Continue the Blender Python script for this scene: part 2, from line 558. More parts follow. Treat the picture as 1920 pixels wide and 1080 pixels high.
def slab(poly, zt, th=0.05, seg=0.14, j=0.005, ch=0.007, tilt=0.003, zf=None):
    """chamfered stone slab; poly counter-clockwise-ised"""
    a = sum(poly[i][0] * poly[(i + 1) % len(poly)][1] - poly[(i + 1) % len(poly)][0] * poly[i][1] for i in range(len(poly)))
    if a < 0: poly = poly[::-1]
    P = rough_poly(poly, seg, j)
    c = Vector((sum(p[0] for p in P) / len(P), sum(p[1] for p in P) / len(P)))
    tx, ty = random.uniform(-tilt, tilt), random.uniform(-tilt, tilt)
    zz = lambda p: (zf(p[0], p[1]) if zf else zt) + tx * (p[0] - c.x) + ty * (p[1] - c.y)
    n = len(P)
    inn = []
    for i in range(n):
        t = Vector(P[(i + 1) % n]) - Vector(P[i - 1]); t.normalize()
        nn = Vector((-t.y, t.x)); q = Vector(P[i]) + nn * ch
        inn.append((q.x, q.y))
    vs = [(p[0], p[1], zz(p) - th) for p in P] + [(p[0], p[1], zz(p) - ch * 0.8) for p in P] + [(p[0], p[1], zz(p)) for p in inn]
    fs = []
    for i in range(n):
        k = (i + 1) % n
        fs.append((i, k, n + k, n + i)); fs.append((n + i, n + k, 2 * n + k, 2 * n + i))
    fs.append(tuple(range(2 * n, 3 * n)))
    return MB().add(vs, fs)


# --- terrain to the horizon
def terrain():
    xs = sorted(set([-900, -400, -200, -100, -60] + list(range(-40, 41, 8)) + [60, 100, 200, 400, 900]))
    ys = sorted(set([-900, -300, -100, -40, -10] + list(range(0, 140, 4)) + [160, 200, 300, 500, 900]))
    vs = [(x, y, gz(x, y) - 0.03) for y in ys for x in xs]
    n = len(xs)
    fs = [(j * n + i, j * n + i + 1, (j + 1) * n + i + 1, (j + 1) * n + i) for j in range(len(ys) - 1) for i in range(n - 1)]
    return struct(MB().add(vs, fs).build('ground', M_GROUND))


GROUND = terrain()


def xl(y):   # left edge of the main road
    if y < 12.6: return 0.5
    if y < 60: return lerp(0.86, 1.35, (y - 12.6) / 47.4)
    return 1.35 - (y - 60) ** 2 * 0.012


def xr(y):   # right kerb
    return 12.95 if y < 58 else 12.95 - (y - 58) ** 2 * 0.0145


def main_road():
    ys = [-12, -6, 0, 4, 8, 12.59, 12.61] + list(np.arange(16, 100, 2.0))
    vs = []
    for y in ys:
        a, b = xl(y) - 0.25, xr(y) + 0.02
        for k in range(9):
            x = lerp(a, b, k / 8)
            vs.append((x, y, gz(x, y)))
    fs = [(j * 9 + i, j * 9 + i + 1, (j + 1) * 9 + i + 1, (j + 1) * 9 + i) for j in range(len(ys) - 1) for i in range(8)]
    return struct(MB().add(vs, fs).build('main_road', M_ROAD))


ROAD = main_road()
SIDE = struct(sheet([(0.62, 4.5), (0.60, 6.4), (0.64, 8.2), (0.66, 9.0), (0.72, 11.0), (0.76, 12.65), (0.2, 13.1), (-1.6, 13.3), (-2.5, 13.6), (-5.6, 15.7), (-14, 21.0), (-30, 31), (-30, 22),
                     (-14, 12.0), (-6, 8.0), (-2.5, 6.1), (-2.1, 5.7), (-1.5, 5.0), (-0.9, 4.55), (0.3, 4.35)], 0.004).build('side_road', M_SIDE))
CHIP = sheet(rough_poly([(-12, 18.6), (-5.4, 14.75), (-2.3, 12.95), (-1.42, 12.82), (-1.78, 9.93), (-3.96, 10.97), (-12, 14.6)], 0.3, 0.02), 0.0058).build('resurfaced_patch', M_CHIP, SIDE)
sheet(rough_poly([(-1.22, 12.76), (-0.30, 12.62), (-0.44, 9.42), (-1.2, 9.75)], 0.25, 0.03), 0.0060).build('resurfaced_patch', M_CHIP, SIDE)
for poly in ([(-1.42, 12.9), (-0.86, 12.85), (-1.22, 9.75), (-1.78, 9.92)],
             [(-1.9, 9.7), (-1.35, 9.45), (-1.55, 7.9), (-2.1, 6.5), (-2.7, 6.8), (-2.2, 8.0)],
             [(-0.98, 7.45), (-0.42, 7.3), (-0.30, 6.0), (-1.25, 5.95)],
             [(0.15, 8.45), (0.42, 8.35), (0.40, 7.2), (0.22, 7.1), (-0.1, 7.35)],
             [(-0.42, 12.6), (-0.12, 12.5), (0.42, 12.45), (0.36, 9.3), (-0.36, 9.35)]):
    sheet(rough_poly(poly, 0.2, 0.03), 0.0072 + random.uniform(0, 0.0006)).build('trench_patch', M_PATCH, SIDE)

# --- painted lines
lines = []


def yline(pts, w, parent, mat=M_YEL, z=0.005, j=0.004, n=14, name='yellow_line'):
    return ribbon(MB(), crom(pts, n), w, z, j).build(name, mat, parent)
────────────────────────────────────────
- _Stated problem_: From the preceding material, extract every line exactly.

- _Solved problem_:
Continue the Blender Python script for this scene: part 2, from line 558. More parts follow. Treat the picture as 1920 pixels wide and 1080 pixels high.
def slab(poly, zt, th=0.05, seg=0.14, j=0.005, ch=0.007, tilt=0.003, zf=None):
    """chamfered stone slab; poly counter-clockwise-ised"""
    a = sum(poly[i][0] * poly[(i + 1) % len(poly)][1] - poly[(i + 1) % len(poly)][0] * poly[i][1] for i in range(len(poly)))
    if a < 0: poly = poly[::-1]
    P = rough_poly(poly, seg, j)
    c = Vector((sum(p[0] for p in P) / len(P), sum(p[1] for p in P) / len(P)))
    tx, ty = random.uniform(-tilt, tilt), random.uniform(-tilt, tilt)
    zz = lambda p: (zf(p[0], p[1]) if zf else zt) + tx * (p[0] - c.x) + ty * (p[1] - c.y)
    n = len(P)
    inn = []
    for i in range(n):
        t = Vector(P[(i + 1) % n]) - Vector(P[i - 1]); t.normalize()
        nn = Vector((-t.y, t.x)); q = Vector(P[i]) + nn * ch
        inn.append((q.x, q.y))
    vs = [(p[0], p[1], zz(p) - th) for p in P] + [(p[0], p[1], zz(p) - ch * 0.8) for p in P] + [(p[0], p[1], zz(p)) for p in inn]
    fs = []
    for i in range(n):
        k = (i + 1) % n
        fs.append((i, k, n + k, n + i)); fs.append((n + i, n + k, 2 * n + k, 2 * n + i))
    fs.append(tuple(range(2 * n, 3 * n)))
    return MB().add(vs, fs)


# --- terrain to the horizon
def terrain():
    xs = sorted(set([-900, -400, -200, -100, -60] + list(range(-40, 41, 8)) + [60, 100, 200, 400, 900]))
    ys = sorted(set([-900, -300, -100, -40, -10] + list(range(0, 140, 4)) + [160, 200, 300, 500, 900]))
    vs = [(x, y, gz(x, y) - 0.03) for y in ys for x in xs]
    n = len(xs)
    fs = [(j * n + i, j * n + i + 1, (j + 1) * n + i + 1, (j + 1) * n + i) for j in range(len(ys) - 1) for i in range(n - 1)]
    return struct(MB().add(vs, fs).build('ground', M_GROUND))


GROUND = terrain()


def xl(y):   # left edge of the main road
    if y < 12.6: return 0.5
    if y < 60: return lerp(0.86, 1.35, (y - 12.6) / 47.4)
    return 1.35 - (y - 60) ** 2 * 0.012


def xr(y):   # right kerb
    return 12.95 if y < 58 else 12.95 - (y - 58) ** 2 * 0.0145


def main_road():
    ys = [-12, -6, 0, 4, 8, 12.59, 12.61] + list(np.arange(16, 100, 2.0))
    vs = []
    for y in ys:
        a, b = xl(y) - 0.25, xr(y) + 0.02
        for k in range(9):
            x = lerp(a, b, k / 8)
            vs.append((x, y, gz(x, y)))
    fs = [(j * 9 + i, j * 9 + i + 1, (j + 1) * 9 + i + 1, (j + 1) * 9 + i) for j in range(len(ys) - 1) for i in range(8)]
    return struct(MB().add(vs, fs).build('main_road', M_ROAD))


ROAD = main_road()
SIDE = struct(sheet([(0.62, 4.5), (0.60, 6.4), (0.64, 8.2), (0.66, 9.0), (0.72, 11.0), (0.76, 12.65), (0.2, 13.1), (-1.6, 13.3), (-2.5, 13.6), (-5.6, 15.7), (-14, 21.0), (-30, 31), (-30, 22),
                     (-14, 12.0), (-6, 8.0), (-2.5, 6.1), (-2.1, 5.7), (-1.5, 5.0), (-0.9, 4.55), (0.3, 4.35)], 0.004).build('side_road', M_SIDE))
CHIP = sheet(rough_poly([(-12, 18.6), (-5.4, 14.75), (-2.3, 12.95), (-1.42, 12.82), (-1.78, 9.93), (-3.96, 10.97), (-12, 14.6)], 0.3, 0.02), 0.0058).build('resurfaced_patch', M_CHIP, SIDE)
sheet(rough_poly([(-1.22, 12.76), (-0.30, 12.62), (-0.44, 9.42), (-1.2, 9.75)], 0.25, 0.03), 0.0060).build('resurfaced_patch', M_CHIP, SIDE)
for poly in ([(-1.42, 12.9), (-0.86, 12.85), (-1.22, 9.75), (-1.78, 9.92)],
             [(-1.9, 9.7), (-1.35, 9.45), (-1.55, 7.9), (-2.1, 6.5), (-2.7, 6.8), (-2.2, 8.0)],
             [(-0.98, 7.45), (-0.42, 7.3), (-0.30, 6.0), (-1.25, 5.95)],
             [(0.15, 8.45), (0.42, 8.35), (0.40, 7.2), (0.22, 7.1), (-0.1, 7.35)],
             [(-0.42, 12.6), (-0.12, 12.5), (0.42, 12.45), (0.36, 9.3), (-0.36, 9.35)]):
    sheet(rough_poly(poly, 0.2, 0.03), 0.0072 + random.uniform(0, 0.0006)).build('trench_patch', M_PATCH, SIDE)

# --- painted lines
lines = []


def yline(pts, w, parent, mat=M_YEL, z=0.005, j=0.004, n=14, name='yellow_line'):
    return ribbon(MB(), crom(pts, n), w, z, j).build(name, mat, parent)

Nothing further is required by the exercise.